In the fashion of self-referential album titles, Illy Bomaye, Ill Bliss’s fifth studio album sticks to tradition. Cutting a new facet of realities in the life of the self-styled Coal City’s finest rapper, at 26 minutes and 9 tracks, this album is a tad short but fresh.
Between this project and his last, a lot has happened to Ill Bliss. Amongst other matters (including an early retirement) he recently became a father. Trust a street poet to articulate his latest experience in rhymes because this is exactly what Ill Bliss does.
The album starts with baby cries. On the ultra-short ‘DaddyLuvsYou’, Bliss appears vulnerable and lovingly so, pouring adulations on the memories of cyesis and sonogram, watching his baby grow by way of his wife’s baby bump and the overwhelming reality of holding his daughter in his hands.

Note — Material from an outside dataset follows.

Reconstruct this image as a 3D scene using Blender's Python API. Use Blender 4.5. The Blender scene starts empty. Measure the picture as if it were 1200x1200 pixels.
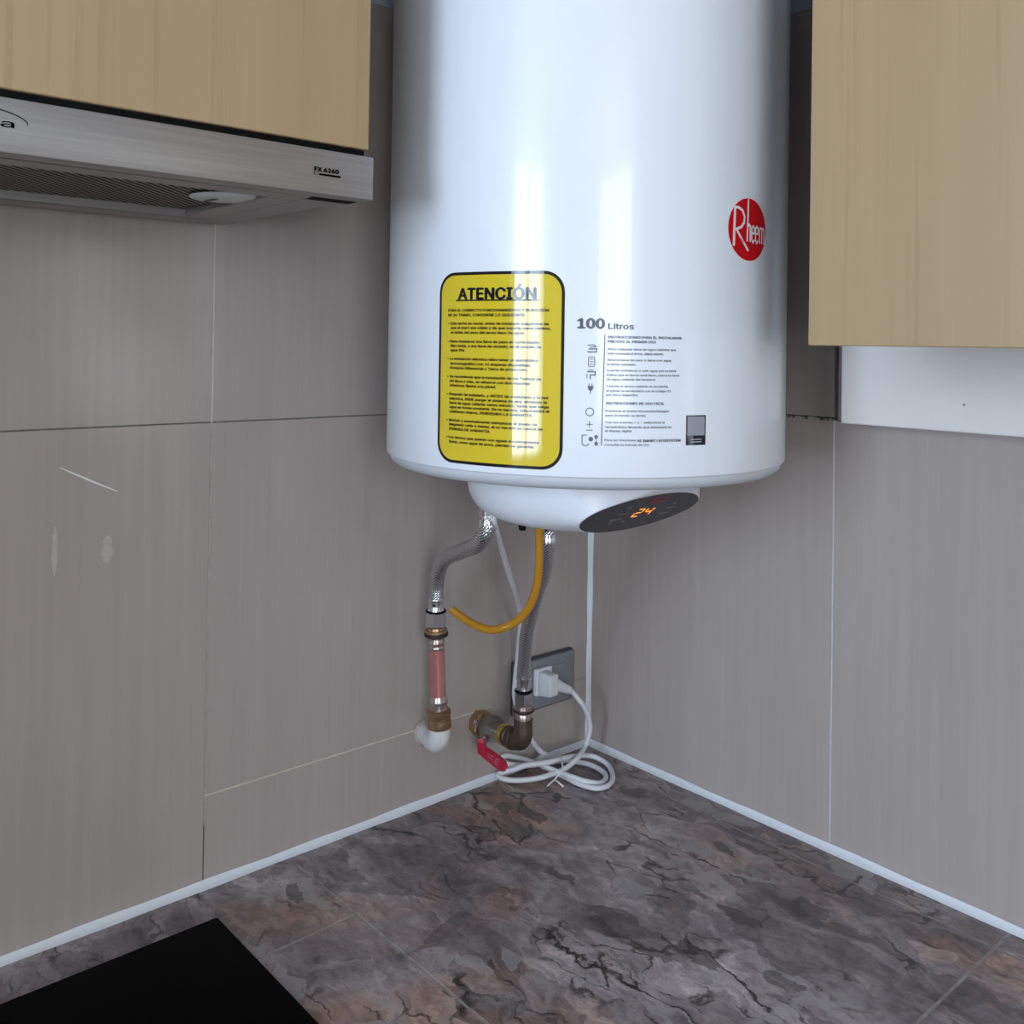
import bpy, bmesh, math, random
from mathutils import Vector, Matrix
random.seed(7)
sc = bpy.context.scene
COL = sc.collection
PI = math.pi

# ------------------------------------------------------------------ camera, world, light
FPX, CY = 1133.6753, 390.9517           # focal length and height of the optical axis in a 1200 px frame
CAM = Vector((1.049696, -1.098994, 0.62))
yaw, pit, rol = 0.7240983, 0.0105148, 0.0154029
f = Vector((-math.cos(yaw)*math.cos(pit), math.sin(yaw)*math.cos(pit), math.sin(pit)))
r0 = f.cross(Vector((0, 0, 1))).normalized()
u0 = r0.cross(f)
r_ = math.cos(rol)*r0 + math.sin(rol)*u0
u_ = -math.sin(rol)*r0 + math.cos(rol)*u0
cd = bpy.data.cameras.new('camera')
cam = bpy.data.objects.new('camera', cd)
COL.objects.link(cam)
M = Matrix.Identity(4)
for i in range(3):
    M[i][0], M[i][1], M[i][2], M[i][3] = r_[i], u_[i], -f[i], CAM[i]
cam.matrix_world = M
cd.sensor_width = 36
cd.lens = FPX/1200*36
cd.shift_y = (CY-600)/1200
cd.clip_start = .02
sc.camera = cam

sc.view_settings.view_transform = 'Standard'
sc.view_settings.look = 'None'
sc.view_settings.gamma = 1
sc.view_settings.use_curve_mapping = False
sc.view_settings.exposure = 0.14
w = bpy.data.worlds.new('daylight'); sc.world = w
w.use_nodes = True
w.node_tree.nodes['Background'].inputs[0].default_value = (.62, .75, 1, 1)
w.node_tree.nodes['Background'].inputs[1].default_value = 1.0


def area(name, loc, target, sx, sy, power, col):
    d = bpy.data.lights.new(name, 'AREA')
    d.shape = 'RECTANGLE'; d.size = sx; d.size_y = sy; d.energy = power; d.color = col
    o = bpy.data.objects.new(name, d); COL.objects.link(o)
    o.location = loc
    o.rotation_euler = (Vector(target)-Vector(loc)).to_track_quat('-Z', 'Z').to_euler()
    return o


ROOM_X, ROOM_Y, FLOOR, CEIL = 3.3, -3.0, -.9, 1.5
# windows of the kitchen, all behind or beside the photographer
WIN_FRONT = (.55, 1.4, .18, 1.3)          # x0 x1 z0 z1 in the wall y = ROOM_Y
WIN_BACK = (-2.85, -1.45, .22, 1.4)        # y0 y1 z0 z1 in the wall x = ROOM_X
WIN_SINK = (1.75, 2.7, .32, 1.05)         # x0 x1 z0 z1 in the wall y = 0


def win_light(name, axis, pos, h, inward, power, col):
    a, b, c, d = h
    if axis == 'y':
        p = Vector(((a+b)/2, pos, (c+d)/2)); q = p+Vector((0, inward, 0))
    else:
        p = Vector((pos, (a+b)/2, (c+d)/2)); q = p+Vector((inward, 0, 0))
    area(name, p, q, b-a, d-c, power, col)


win_light('window_daylight', 'y', ROOM_Y-.03, WIN_FRONT, 1, 43, (.62, .78, 1))
win_light('patio_daylight', 'x', ROOM_X+.03, WIN_BACK, -1, 42, (.90, .94, 1))
win_light('sink_window_daylight', 'y', .03, WIN_SINK, -1, 5, (.92, 1, .97))


# ------------------------------------------------------------------ materials
def nt(name):
    m = bpy.data.materials.new(name); m.use_nodes = True
    t = m.node_tree
    return m, t, t.nodes['Principled BSDF']


def mat(name, col, rough=.5, metal=0, spec=.5, emit=None, es=1, coat=0, trans=0, sss=0):
    m, t, b = nt(name)
    b.inputs['Base Color'].default_value = (*col, 1)
    b.inputs['Roughness'].default_value = rough
    b.inputs['Metallic'].default_value = metal
    b.inputs['Specular IOR Level'].default_value = spec
    b.inputs['Coat Weight'].default_value = coat
    b.inputs['Transmission Weight'].default_value = trans
    if emit:
        b.inputs['Emission Color'].default_value = (*emit, 1)
        b.inputs['Emission Strength'].default_value = es
    return m


def ramp(t, stops, fac):
    n = t.nodes.new('ShaderNodeValToRGB')
    e = n.color_ramp.elements
    while len(e) < len(stops):
        e.new(.5)
    for k, (p, c) in zip(e, stops):
        k.position = p; k.color = (*c, 1)
    t.links.new(fac, n.inputs[0])
    return n


def coords(t, scale=(1, 1, 1), rot=(0, 0, 0), kind='Object', loc=(0, 0, 0)):
    tc = t.nodes.new('ShaderNodeTexCoord')
    mp = t.nodes.new('ShaderNodeMapping')
    mp.inputs['Scale'].default_value = scale
    mp.inputs['Rotation'].default_value = rot
    mp.inputs['Location'].default_value = loc
    t.links.new(tc.outputs[kind], mp.inputs[0])
    return mp.outputs[0]


def noise(t, vec, scale, detail=4, rough=.5, dist=0):
    n = t.nodes.new('ShaderNodeTexNoise')
    n.inputs['Scale'].default_value = scale
    n.inputs['Detail'].default_value = detail
    n.inputs['Roughness'].default_value = rough
    n.inputs['Distortion'].default_value = dist
    t.links.new(vec, n.inputs['Vector'])
    return n


def mix(t, a, b, fac, mode='MIX'):
    n = t.nodes.new('ShaderNodeMix'); n.data_type = 'RGBA'; n.blend_type = mode
    for s, v in ((n.inputs['Factor'], fac), (n.inputs['A'], a), (n.inputs['B'], b)):
        if isinstance(v, (int, float)):
            s.default_value = v
        elif isinstance(v, tuple):
            s.default_value = (*v, 1)
        else:
            t.links.new(v, s)
    return n.outputs['Result']


def bump(t, b, h, strength, dist=.001):
    n = t.nodes.new('ShaderNodeBump')
    n.inputs['Strength'].default_value = strength
    n.inputs['Distance'].default_value = dist
    t.links.new(h, n.inputs['Height'])
    t.links.new(n.outputs[0], b.inputs['Normal'])


def m_wall_tile():
    m, t, b = nt('taupe_wall_tile')
    n1 = noise(t, coords(t, (90, 90, 3.0)), 1, 5, .6)
    n2 = noise(t, coords(t, (7, 7, 1.6)), 1, 4, .55)
    c1 = ramp(t, [(.15, (.435, .376, .342)), (.85, (.51, .444, .406))], n2.outputs['Fac'])
    c2 = ramp(t, [(.3, (.91, .91, .91)), (.7, (1, 1, 1))], n1.outputs['Fac'])
    t.links.new(mix(t, c1.outputs[0], c2.outputs[0], 1.0, 'MULTIPLY'), b.inputs['Base Color'])
    rr = ramp(t, [(.0, (.12,)*3), (1, (.26,)*3)], n2.outputs['Fac'])
    t.links.new(rr.outputs[0], b.inputs['Roughness'])
    bump(t, b, n1.outputs['Fac'], .12, .0006)
    return m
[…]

With Suspect at the sonic helms of affairs, Clarence Peters for visual percepts and Ill Bliss spewing rhymes, an entrepreneurial trinity is formed as per usual. Illy Bomaye is just another product from ‘these usual suspects’. Bliss hardly varies his rap aesthetics or rhyme techniques on this album. He retains his wooden repetitive hooks and heavy-handed percussion. Even if this album is a bit more reflective, a Bliss non-fan will neither be pleased or persuaded.
He recruits the mellifluent Praiz to assist with hook on ‘God of Wonders’ where he laments the difficulties of being rich and famous, especially what it means to not have a private life any more. If a listener imagines that this album is a paradigm shift in terms of poetic concerns, tracks like ‘Iteriba’ and ‘Fireworks’, Illy Bomaye soon set you back into familiar territory. The good old brag is not lost on this one. On ‘Buba’, Ill Bliss acknowledges his new ‘Trillionaire’ status while the music courses with assertive piano keys. Even if Cynthia Morgan’s staccato hook on ‘Iteriba’ lacks clarity, the essence is not lost on Bliss’s verse—he insists that his fellow rap comrades should take a bow.
We may agree that Bliss has earned his bragging rights even if bowing is another kettle of fish. We may also agree that cutting an extended play album is a rather apt business decision, a fitting compromise for the long play album in the light of our collective short attention span. This album is perhaps sweet because it can be experienced in less than half an hour.
On ‘Be Yourself’, Ill Bliss goes motivational to young rappers while stylishly addressing the drug epidemic. Be sure that he finds use for Igbo at every moment that presents itself on this album. The code-switching is a bit extreme, especially how easily an American and B.I.G sounding rapper becomes an Igbo dibia in the next breath.
‘Over and Over’ is a love song or, more fittingly, a promenade. Perhaps Bliss’s best in recent times, he rhymes lucidly about taking a woman out of her clueless lover’s hand over a candle-lit dinner. It may appear contradictory for this song to end an album that starts with praying for one’s puerperal wife but Bliss slips into and out of character as often as he has licensed himself to. One moment he is a loving father and a doting husband, the next he is a hippy braggart before he assumes the role of self-appointed counselor and then, a lothario.
Perhaps these are the phases (and faces) of the hip-hop persona and if Ill Bliss is able to take us through the motion so quickly and effectively within an album, then Illy Bomaye is a triumph. But what do we then say about radio rotation, cultural relevance and ground-breaking acoustic innovations? Did your favourite Coal City rapper bring new insights into his new realities as a father and man in his latest album? Is he becoming a trend or signing into a trend?
These questions are best answered after an umpteenth listen to the album.